Só a parte fixa do rendimento do FGTS, de 3% ao ano, já supera tranquilamente o retorno de investimentos atrelados à Selic, que está em 2,25% ao ano
O calendário de pagamento do saque emergencial do FGTS começou nesta semana. E se antes o fundo de garantia rendia menos que a poupança e especialistas eram praticamente unânimes em recomendar o saque a cada oportunidade que o cotista tinha, hoje o quadro é diferente. Atualmente, o retorno do FGTS supera com folga o da caderneta e também o de boa parte dos investimentos de renda fixa mais conservadores.
Com a queda da taxa de juros básicos da economia, a Selic, para os atuais 2,25% ao ano, apenas a parte fixa do rendimento do FGTS já supera a taxa básica, que é a principal referência sobre o rendimento das aplicações de renda fixa do mercado.
Ainda não é possível cravar a rentabilidade do FGTS em 2020 porque não se sabe qual será o percentual de distribuição do lucro do fundo.

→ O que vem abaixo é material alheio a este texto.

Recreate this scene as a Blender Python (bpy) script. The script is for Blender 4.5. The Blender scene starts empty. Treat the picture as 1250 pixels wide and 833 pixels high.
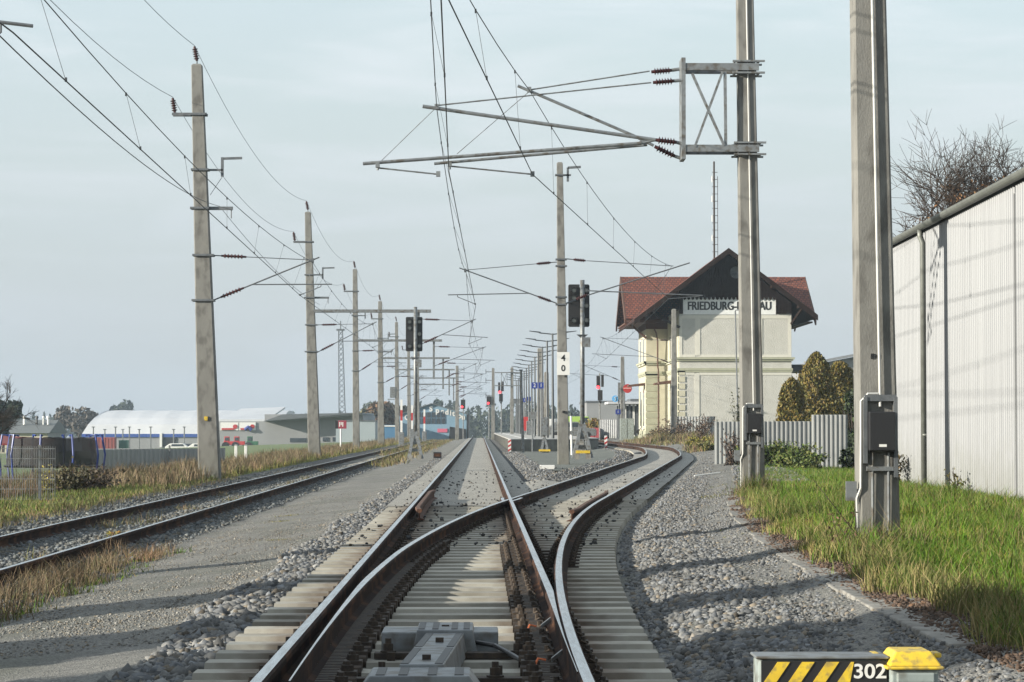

Na sua última reunião, em junho, o Conselho Curador do FGTS oficializou o veto do presidente Jair Bolsonaro à MP 889/2019, que aumentava de 50% para 100% o repasse do lucro do FGTS aos cotistas.
Assim, o lucro distribuído voltou a ser parcial e o percentual a ser repartido com os trabalhadores passa a ser definido anualmente, de acordo com a saúde financeira do fundo. Segundo o Conselho, o percentual exato será informado na próxima reunião, dia 07 de julho.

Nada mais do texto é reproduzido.